Le Vaudois a développé une autre variante : selon lui, il faudrait augmenter le prix du litre d'essence d'environ 10% (16 centimes). Près de la moitié des recettes de la taxe servirait à financer le développement des transports publics qui bénéficieraient ainsi d'une manne de 4 milliards de plus entre 2009 et 2018.
Les radicaux, eux, se sont ralliés au principe du pollueur-payeur. Ils rejettent toujours, comme les milieux routiers et pétroliers, l'idée d'une taxe CO2. Mais la modification de la loi sur l'imposition des huiles minérales fait actuellement l'objet d'une consultation interne au parti. L'idée est de majorer le prix de l'essence d'environ 20 centimes. En contrepartie, les taxes cantonales sur les véhicules à moteur, forfaitaires, seraient abrogées. Les automobilistes verraient ainsi leurs coûts fixes baisser. Problème : la modification de la loi serait sujette à référendum. Or, remplacer une ponction cantonale par une imposition fédérale ne recevra jamais l'aval des cantons.
Ron Hochuli conclut que l'introduction d'une taxe CO2 sur les carburants ne nécessiterait qu'une simple décision du Conseil fédéral. Le ministre de l'Energie et de l'environnement Moritz Leuenberger a insinué, ces dernières semaines, son scepticisme à l'égard du centime climatique.
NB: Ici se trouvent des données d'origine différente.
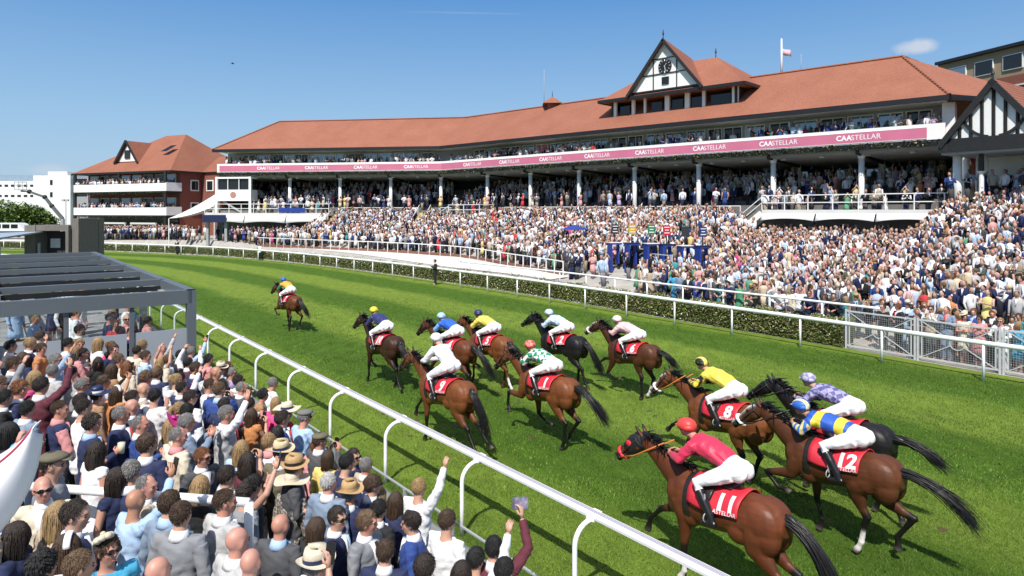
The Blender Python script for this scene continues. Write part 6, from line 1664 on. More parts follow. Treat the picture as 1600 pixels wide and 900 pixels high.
def tress(g, pts, rad, seed, n=22, k=7):
    pts = catmull(pts, 4); rad = catmull(rad, 4); base = len(g.v)
    g.loft(pts, [tuple(r) for r in rad], side=(1, 0, 0), n=n)
    v = g.v[base]; m = len(pts)
    for i in range(m):
        for j in range(n):
            a = 2 * pi * j / n; q = v[i * n + j] - pts[i]
            v[i * n + j] = pts[i] + q * (1 + .10 * sin(a * k + seed + i * .35) + .05 * sin(a * 13 + i * .7 * (seed % 3)))
def skull_pt(d, out=0.0):
    r = 1 / sqrt((d[0] / .076) ** 2 + (d[1] / .096) ** 2 + (d[2] / .094) ** 2); return np.array((0, -.012, .022)) + d * (r + out)
def locks(g, n, limits, length, lift, thick, seed, wav=0.0, fall=0.0, part=0.0, fringe=0.0):
    """n tapering locks rooted over the scalp, lying away from the crown"""
    rr = np.random.RandomState(seed); k = 0; crown = nrm((part, -.45, .9)); C0 = np.array((0, -.012, .022))
    while k < n:
        d = nrm(rr.randn(3)); e = math.asin(d[2]); ad = abs(atan2(d[0], d[1]))
        lim = radians(float(np.interp(math.degrees(ad), [0, 40, 75, 100, 180], limits)) + rr.randn() * 5)
        if e < lim: continue
        k += 1
        away = nrm(d * (d @ crown) - crown); away = nrm(away - d * (away @ d))
        away = nrm(away + rr.randn(3) * .15 + np.array((0, fringe * max(0, cos(ad)), 0)))
        L_ = length * (.6 + .7 * rr.rand()); sd = nrm(np.cross(d, away)); ph = rr.rand() * 6; pts = []
        m = 4 if fall < .02 else 8; p = skull_pt(d, -.004)
        for i in range(m):
            pts.append(p.copy()); u = (i + 1) / m; stp = away * L_ / m
            if fall: stp = nrm(away * max(0, 1 - u * 2.2) + np.array((0, -.02, -1.0)) * min(1, u * 2.2)) * (L_ + fall) / m
            p = p + stp + sd * wav * sin(ph + u * 9) + d * lift * (1.0 if i == 0 else .25 if i == 1 else -.15)
            q = p - C0
            if fall == 0 or p[2] > -.03:
                s_ = skull_pt(nrm(q), .006 + .006 * rr.rand())
                if np.linalg.norm(q) < np.linalg.norm(s_ - C0): p = s_
            elif p[1] > -.075 and abs(p[0]) < .075: p[1] -= .012
        w = thick * (.7 + .6 * rr.rand()); k2 = len(pts) - 1
        g.loft(pts, [(w * (1 - .5 * i / k2) if i < k2 else w * .15, w * .45) for i in range(len(pts))], side=tuple(sd), n=5, cap=False)
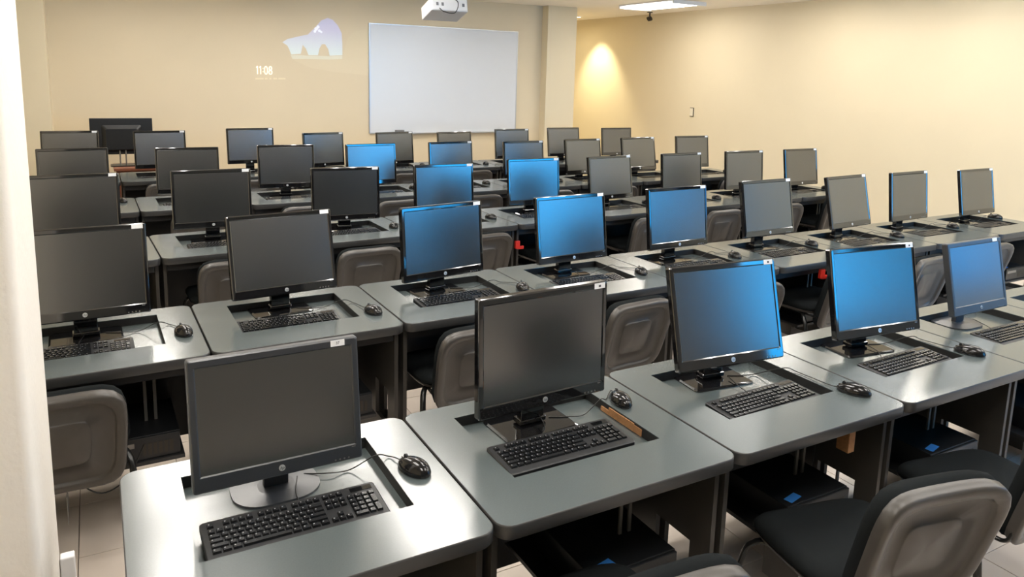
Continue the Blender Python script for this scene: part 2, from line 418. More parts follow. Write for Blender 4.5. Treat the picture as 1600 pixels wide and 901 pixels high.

Et ses services envisageraient l'introduction d'une taxe pour assurer le respect de la loi sur le CO2. Mais le gouvernement a déjà refusé une première fois le principe d'une taxe. La proximité des élections, en septembre, pourrait-elle le conduire à changer d'avis? Rien n'est moins sûr : la Suisse devra bel et bien payer des pénalités si elle n'atteint pas les objectifs du Protocole de Kyoto. Mais rien de tel n'est prévu en cas de violation de sa propre loi sur le CO2.